## Task goal:
Give back the entire listing verbatim.
* Start *
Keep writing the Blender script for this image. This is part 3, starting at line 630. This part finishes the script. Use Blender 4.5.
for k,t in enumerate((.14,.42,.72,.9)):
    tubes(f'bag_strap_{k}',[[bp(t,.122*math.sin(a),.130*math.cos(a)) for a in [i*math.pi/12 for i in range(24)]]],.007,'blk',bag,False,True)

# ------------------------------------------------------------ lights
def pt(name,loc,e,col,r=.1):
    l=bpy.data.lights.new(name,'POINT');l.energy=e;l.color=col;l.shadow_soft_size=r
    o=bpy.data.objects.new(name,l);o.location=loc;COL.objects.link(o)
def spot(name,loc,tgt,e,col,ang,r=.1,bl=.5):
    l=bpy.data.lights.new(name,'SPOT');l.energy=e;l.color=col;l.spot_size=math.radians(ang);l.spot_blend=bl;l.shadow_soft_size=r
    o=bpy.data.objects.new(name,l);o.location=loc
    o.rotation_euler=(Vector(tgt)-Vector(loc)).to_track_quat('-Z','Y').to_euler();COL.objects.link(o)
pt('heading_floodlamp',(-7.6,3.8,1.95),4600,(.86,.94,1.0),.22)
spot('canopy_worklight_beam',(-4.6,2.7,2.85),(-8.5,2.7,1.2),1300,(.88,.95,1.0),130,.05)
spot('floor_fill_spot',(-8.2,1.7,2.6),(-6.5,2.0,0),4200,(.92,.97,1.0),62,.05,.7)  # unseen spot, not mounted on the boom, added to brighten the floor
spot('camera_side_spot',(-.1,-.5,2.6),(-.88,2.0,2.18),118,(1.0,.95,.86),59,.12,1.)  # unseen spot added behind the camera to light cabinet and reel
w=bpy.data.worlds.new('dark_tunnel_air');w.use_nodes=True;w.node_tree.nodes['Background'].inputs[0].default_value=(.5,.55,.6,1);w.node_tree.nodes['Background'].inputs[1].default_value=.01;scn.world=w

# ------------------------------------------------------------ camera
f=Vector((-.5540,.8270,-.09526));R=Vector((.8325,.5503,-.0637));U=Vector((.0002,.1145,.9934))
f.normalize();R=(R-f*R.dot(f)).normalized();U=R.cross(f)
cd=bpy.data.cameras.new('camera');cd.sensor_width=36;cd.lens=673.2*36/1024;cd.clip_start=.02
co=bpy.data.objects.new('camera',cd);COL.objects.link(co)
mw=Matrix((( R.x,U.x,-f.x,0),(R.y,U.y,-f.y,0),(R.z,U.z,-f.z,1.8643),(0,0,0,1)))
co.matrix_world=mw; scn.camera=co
* End *
## Correct result:
Keep writing the Blender script for this image. This is part 3, starting at line 630. This part finishes the script. Use Blender 4.5.
for k,t in enumerate((.14,.42,.72,.9)):
    tubes(f'bag_strap_{k}',[[bp(t,.122*math.sin(a),.130*math.cos(a)) for a in [i*math.pi/12 for i in range(24)]]],.007,'blk',bag,False,True)

# ------------------------------------------------------------ lights
def pt(name,loc,e,col,r=.1):
    l=bpy.data.lights.new(name,'POINT');l.energy=e;l.color=col;l.shadow_soft_size=r
    o=bpy.data.objects.new(name,l);o.location=loc;COL.objects.link(o)
def spot(name,loc,tgt,e,col,ang,r=.1,bl=.5):
    l=bpy.data.lights.new(name,'SPOT');l.energy=e;l.color=col;l.spot_size=math.radians(ang);l.spot_blend=bl;l.shadow_soft_size=r
    o=bpy.data.objects.new(name,l);o.location=loc
    o.rotation_euler=(Vector(tgt)-Vector(loc)).to_track_quat('-Z','Y').to_euler();COL.objects.link(o)
pt('heading_floodlamp',(-7.6,3.8,1.95),4600,(.86,.94,1.0),.22)
spot('canopy_worklight_beam',(-4.6,2.7,2.85),(-8.5,2.7,1.2),1300,(.88,.95,1.0),130,.05)
spot('floor_fill_spot',(-8.2,1.7,2.6),(-6.5,2.0,0),4200,(.92,.97,1.0),62,.05,.7)  # unseen spot, not mounted on the boom, added to brighten the floor
spot('camera_side_spot',(-.1,-.5,2.6),(-.88,2.0,2.18),118,(1.0,.95,.86),59,.12,1.)  # unseen spot added behind the camera to light cabinet and reel
w=bpy.data.worlds.new('dark_tunnel_air');w.use_nodes=True;w.node_tree.nodes['Background'].inputs[0].default_value=(.5,.55,.6,1);w.node_tree.nodes['Background'].inputs[1].default_value=.01;scn.world=w

# ------------------------------------------------------------ camera
f=Vector((-.5540,.8270,-.09526));R=Vector((.8325,.5503,-.0637));U=Vector((.0002,.1145,.9934))
f.normalize();R=(R-f*R.dot(f)).normalized();U=R.cross(f)
cd=bpy.data.cameras.new('camera');cd.sensor_width=36;cd.lens=673.2*36/1024;cd.clip_start=.02
co=bpy.data.objects.new('camera',cd);COL.objects.link(co)
mw=Matrix((( R.x,U.x,-f.x,0),(R.y,U.y,-f.y,0),(R.z,U.z,-f.z,1.8643),(0,0,0,1)))
co.matrix_world=mw; scn.camera=co